Setelah itu, lahir UU
Perbankan baru bernomor 7 tahun 1992 yang disahkan oleh Presiden Soeharto pada
25 Maret 1992. Undang Undang itu merupakan penyempurnaan UU Nomor 14 tahun
1967. Intinya, UU itu menggarisbawahi soal peniadaan pemisahan perbankan
berdasarkan kepemilikan. Kalau UU yang lama secara tegas menjelaskan soal
pemilikan bank/pemerintah, pemerintah daerah, swasta nasional, dan asing.
Mengenai perizinan, pada UU lama persyaratan mendirikan bank baru ditekankan
pada permodalan dan pemilikan. Pada UU yang baru, persyaratannya meliputi
berbagai unsur seperti susunan organisasi, permodalan, kepemilikan, keahlian di
bidang perbankan, kelayakan kerja, dan hal-hal lain yang ditetapkan oleh
Menteri Keuangan berdasarkan pertimbangan Bank Indonesia.
Untuk mengurangi sebagian kendala yang dihadapi
perbankan dalam melakukan ekspansi kredit dan koreksi terhadap Paktri yang
begitu mengekang bank, pemerintah mengeluarkan Paket 29 Mei 1993 (Pakmei).
Dengan Pakmei itu, pemerintah berharap mengucurkan kredit, sehingga dunia usaha
tidak lesu lagi dan industri otomotif bisa bergairah kembali.
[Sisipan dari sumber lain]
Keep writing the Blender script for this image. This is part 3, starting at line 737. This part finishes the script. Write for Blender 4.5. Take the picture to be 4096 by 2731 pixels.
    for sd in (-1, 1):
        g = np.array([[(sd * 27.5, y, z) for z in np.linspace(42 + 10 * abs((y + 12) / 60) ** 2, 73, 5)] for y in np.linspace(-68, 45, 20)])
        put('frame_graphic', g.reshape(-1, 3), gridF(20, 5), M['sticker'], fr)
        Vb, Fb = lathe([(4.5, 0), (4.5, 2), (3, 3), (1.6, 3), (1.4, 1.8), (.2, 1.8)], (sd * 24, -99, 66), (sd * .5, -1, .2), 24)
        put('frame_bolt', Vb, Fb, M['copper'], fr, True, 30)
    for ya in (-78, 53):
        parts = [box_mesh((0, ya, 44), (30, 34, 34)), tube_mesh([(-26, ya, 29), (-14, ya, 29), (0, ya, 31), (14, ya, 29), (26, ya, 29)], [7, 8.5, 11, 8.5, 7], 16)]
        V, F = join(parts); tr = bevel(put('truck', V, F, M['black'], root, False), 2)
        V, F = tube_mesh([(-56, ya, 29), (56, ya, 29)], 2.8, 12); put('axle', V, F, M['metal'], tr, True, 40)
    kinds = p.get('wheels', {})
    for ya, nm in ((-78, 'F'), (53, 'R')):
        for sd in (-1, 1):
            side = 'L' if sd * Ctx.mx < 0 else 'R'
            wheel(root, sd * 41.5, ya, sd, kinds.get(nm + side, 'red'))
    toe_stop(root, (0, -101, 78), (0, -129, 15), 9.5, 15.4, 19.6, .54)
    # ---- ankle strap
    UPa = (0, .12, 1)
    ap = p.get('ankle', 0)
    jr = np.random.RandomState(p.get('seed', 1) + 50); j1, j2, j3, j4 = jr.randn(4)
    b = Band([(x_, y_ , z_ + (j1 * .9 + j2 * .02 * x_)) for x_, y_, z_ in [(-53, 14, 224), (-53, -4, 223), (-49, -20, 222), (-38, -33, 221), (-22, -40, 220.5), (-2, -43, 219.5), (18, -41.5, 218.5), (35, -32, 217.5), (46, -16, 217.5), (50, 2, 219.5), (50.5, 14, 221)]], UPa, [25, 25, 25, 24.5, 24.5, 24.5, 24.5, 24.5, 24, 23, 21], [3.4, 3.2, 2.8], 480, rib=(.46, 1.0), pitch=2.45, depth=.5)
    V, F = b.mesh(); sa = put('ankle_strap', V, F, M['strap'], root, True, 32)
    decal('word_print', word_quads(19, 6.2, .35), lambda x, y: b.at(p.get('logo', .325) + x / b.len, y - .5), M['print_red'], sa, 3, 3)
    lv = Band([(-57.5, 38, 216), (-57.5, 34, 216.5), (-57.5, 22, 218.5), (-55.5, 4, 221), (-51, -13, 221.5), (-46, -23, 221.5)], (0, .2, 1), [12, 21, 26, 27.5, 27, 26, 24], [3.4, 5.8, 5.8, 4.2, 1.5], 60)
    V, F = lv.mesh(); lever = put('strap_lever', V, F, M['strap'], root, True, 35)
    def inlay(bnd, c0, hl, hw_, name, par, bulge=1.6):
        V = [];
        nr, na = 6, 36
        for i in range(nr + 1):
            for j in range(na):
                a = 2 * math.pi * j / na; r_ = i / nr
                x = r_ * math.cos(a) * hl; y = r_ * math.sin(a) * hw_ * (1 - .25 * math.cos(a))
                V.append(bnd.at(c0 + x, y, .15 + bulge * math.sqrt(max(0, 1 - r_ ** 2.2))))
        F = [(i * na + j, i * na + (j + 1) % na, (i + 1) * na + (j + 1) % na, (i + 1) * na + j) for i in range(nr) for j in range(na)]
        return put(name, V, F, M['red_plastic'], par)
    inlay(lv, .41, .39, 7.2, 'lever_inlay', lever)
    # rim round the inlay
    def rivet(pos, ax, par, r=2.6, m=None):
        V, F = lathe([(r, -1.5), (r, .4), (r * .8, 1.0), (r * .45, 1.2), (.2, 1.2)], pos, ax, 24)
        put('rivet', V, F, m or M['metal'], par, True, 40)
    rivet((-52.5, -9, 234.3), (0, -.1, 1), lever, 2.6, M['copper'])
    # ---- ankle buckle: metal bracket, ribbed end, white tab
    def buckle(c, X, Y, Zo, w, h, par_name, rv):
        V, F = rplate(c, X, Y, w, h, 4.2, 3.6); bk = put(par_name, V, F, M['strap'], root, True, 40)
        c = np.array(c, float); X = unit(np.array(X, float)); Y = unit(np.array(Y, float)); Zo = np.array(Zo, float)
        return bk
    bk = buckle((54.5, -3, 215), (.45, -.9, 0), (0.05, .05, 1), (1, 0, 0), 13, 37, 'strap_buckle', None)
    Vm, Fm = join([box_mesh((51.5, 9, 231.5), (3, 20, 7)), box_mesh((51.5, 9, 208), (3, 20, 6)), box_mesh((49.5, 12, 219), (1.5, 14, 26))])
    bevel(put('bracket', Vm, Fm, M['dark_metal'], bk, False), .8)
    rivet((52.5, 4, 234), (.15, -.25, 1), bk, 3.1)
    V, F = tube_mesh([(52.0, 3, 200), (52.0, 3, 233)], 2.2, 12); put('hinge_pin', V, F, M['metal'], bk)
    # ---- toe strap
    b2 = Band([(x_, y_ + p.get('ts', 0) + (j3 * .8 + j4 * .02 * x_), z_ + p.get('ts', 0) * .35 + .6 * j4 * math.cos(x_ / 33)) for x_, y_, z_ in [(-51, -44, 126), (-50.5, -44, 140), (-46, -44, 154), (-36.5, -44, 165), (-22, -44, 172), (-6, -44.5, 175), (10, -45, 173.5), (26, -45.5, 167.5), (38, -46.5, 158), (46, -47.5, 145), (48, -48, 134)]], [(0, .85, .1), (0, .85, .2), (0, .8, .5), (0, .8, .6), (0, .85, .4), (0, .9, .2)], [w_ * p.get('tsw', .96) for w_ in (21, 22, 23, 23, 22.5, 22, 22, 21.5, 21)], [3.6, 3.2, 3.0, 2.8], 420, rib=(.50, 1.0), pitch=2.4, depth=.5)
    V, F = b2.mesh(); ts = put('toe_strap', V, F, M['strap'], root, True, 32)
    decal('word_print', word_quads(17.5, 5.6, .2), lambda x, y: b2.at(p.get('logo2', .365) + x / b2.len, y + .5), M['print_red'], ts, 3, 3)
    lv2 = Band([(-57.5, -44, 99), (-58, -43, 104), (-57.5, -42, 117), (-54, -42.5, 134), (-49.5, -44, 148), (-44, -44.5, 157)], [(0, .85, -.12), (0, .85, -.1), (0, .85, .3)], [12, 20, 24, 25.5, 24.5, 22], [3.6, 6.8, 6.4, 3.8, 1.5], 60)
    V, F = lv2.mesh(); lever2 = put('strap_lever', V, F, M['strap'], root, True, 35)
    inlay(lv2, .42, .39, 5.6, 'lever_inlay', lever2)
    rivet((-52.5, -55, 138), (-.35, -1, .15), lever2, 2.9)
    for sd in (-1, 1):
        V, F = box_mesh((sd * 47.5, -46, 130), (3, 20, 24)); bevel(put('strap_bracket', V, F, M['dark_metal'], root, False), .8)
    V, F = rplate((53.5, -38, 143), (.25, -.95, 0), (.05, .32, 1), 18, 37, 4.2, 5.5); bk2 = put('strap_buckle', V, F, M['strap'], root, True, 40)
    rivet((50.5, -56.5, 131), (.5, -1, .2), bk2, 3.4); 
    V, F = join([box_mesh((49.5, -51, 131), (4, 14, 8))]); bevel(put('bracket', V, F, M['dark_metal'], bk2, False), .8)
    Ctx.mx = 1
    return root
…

Disebutkan dalam
Pakmei ini pencapaian CAR (capital adiquacy ratio)– atau perimbangan antara
modal sendiri dan aset -sesuai dengan ketentuan adalah 8 persen. Kemudian
penyempurnaan lain pada paket itu adalah ketentuan loan to deposit ratio
(LDR).
Aturan yang terakhir
diluncurkan adalah Peraturan Pemerintah (PP) No. 68 tahun 1996 yang ditanda
tangani Presiden RI pada 3 Desember 1996. Belajar dari pengalaman Bank Summa,
PP ini sangat menguntungkan para nasabah karena nasabah bank akan tahu persis
rapor banknya. Dengan begitu, mereka bisa ancang-ancang jika suatu saat banknya
sedang goyah atau bahkan nyaris pailit.
Analisa:
Deregulasi perbankan
adalah keadaan dimana terjadinya perubahan peraturan dalam perbankan, khususnya
di Indonesia. Hal ini terjadi karena belum tangguhnya keadaan perbankan
Indonesia, disebabkan perbankan Indonesia adalah warisan dari negara penjajah
di Indonesia sehingga tidak memiliki kemampuan untuk mengelola perbankan dengan
baik dan Indonesia memang tidak didasari untuk belajar dari negara-negara lain
yang sudah lebih lama mengatur soal bank.
Deregulasi ini
dimaksudkan dengan tujuan membuat suasana perbankan di Indonesia lebih stabil.
Maka dibuatlah kebijakan – kebijakan yang mengatur tentang perbankan Indonesia.
Mulai dari 1 juni tahun 1983 yang memberikan keleluasaan kepada bank-bank untuk
menentukan suku bunga deposito. Dilanjutkan dengan Paket Kebijakan 27
Oktober 1988 (Pakto 88) hanya dengan modal Rp 10 milyar maka seorang pengusaha
bisa membuka bank baru sehingga pada masa itu meledaklah jumlah bank di
Indonesia. Lalu Paket Februari 1991 (Paktri) yang berupaya mengatur
pembatasan dan pemberatan persyaratan perbankan dengan mengharuskan dipenuhinya
persyaratan permodalan minimal 8 persen dari kekayaan sehingga diharapkan
peningkatan kualitas perbankan Indonesia. UU Perbankan baru No 7
menggarisbawahi soal peniadaan pemisahan perbankan berdasarkan kepemilikan.
Hingga Pakmei pemerintah berharap mengucurkan kredit, sehingga dunia usaha
tidak lesu lagi dan industri otomotif bisa bergairah kembali, dan terakhir
dikeluarkannya PP No 68 tahun 1996, PP ini sangat menguntungkan para nasabah
karena nasabah bank akan tahu persis rapor banknya.